Judgment was entered in conformity with the findings of fact and conclusions of law. No appeal was taken from the judgment and it had become final at the time of the trial of the instant action. Since the parties to the prior action are the same as those in the case now before us on appeal they are bound by the findings and judgment in the first action.

After the entry of the former judgment the Mercolas and Quinn commenced the instant action for partition of the property. An interlocutory judgment was entered containing the terms set forth in the first paragraph of this opinion.

The language of the findings and conclusions in the prior action and in the reformed agreement is clear and unambiguous. Chester is not entitled to share in the profits of the lease ‘howsoever derived’ until the Mercolas have been repaid the entire amount of their investment. Obviously the profits derived from the lease are not limited to the amount received from rentals of the building after deducting the costs of operation but would include the balance of the sale price of the lease and building remaining after the Mercolas' advancements had been repaid to them. Furthermore, the cost of the acquisition of the lease and the construction of the building having been expended with the assent and authorization of Chester, he is answerable therefor and a lien exists against the property for the amount of such expenditure. Higgins v. Eva, 204 Cal. 231, 238, 267 P. 1081. Even though one cotenant does not consent to the making of an improvement, since an action for partition is essentially equitable in its nature, a court of equity is required to take into account the improvements which another cotenant, at his own cost in good faith, placed on the property which enhanced its value and to award such cost to him. Ventre v. Tiscornia, 23 Cal.App. 598, 604–605, 138 P. 954.

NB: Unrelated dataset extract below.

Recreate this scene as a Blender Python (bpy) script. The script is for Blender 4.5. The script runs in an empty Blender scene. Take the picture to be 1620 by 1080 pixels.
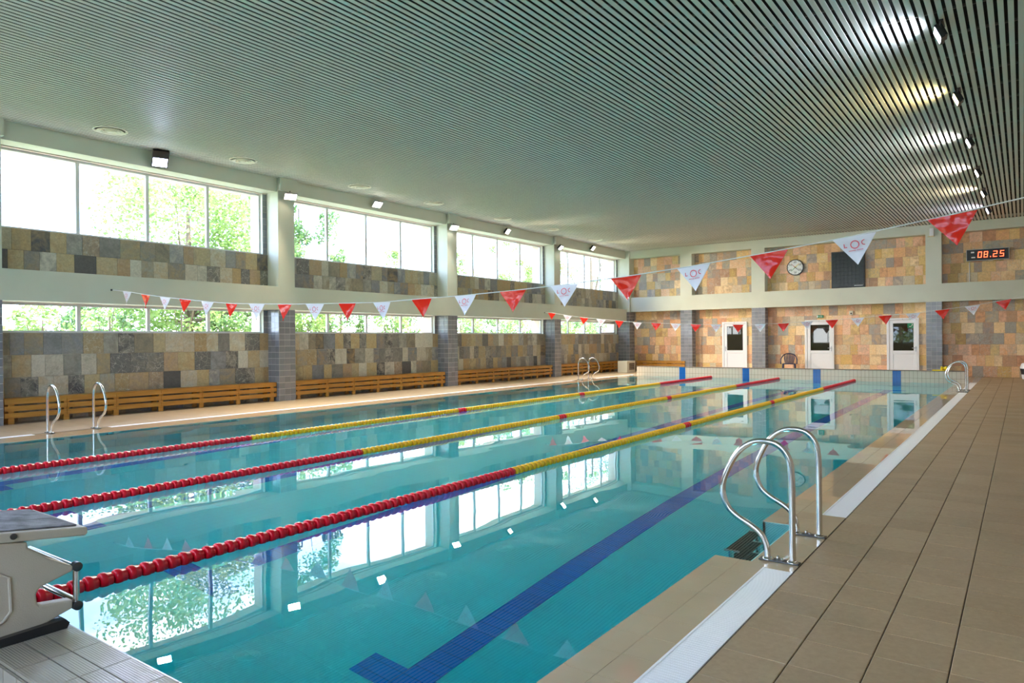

Appellant contends that since the provision for the Mercolas' right of recoupment is not in the clause of the judgment declaring that Chester on the one hand and the Mercolas on the other are the owners of undivided one-half interests in the leasehold as tenants in common but first appears in a separate clause of the judgment which refers to the division of profits from the lease and building, the recoupment out of ‘net profits' does not mean recoupment from a judicial sale. The terms of an agreement or of a judgment can not always be stated in one sentence or even in one paragraph. The document must be read as a whole and its terms correlated to one another. So considered, neither the reformed agreement nor the judgment is ambiguous.

If the leasehold and building should be sold for an amount greater than the Mercolas' investment the difference would be a profit to be divided as provided in the former judgment. On the other hand, if the sale should yield an amount insufficient to repay the total amount expended by them, the division of the sale price in the manner contended for by Chester would result in his receiving a cash award without having made any cash investment and in the Mercolas' loss of their funds which were expended in the expectation, affirmed by the explicit contract of the parties, that they would be repaid before any division would be made. The result sought by appellant would be unjust and unsupportable in law or in equity.

Judgment affirmed.


FOOTNOTE.  Beverly Rodeo Company, Inc., was joined as a plaintiff and cross-defendant by stipulation in order that it would be bound by any judgment entered in the action. Rodeo Building Company, Inc., was made a defendant because of its ownership of an adjoining building which had an entrance and an elevator used in connection with the building involved in this action. The interests of the two corporations are not involved in this appeal. When ‘plaintiffs,’ ‘defendant,’ ‘respondents' and ‘appellant’ are mentioned in this opinion such terms will refer only to the individual parties.

WILSON, Justice.

MOORE, P. J., and McCOMB, J., concur.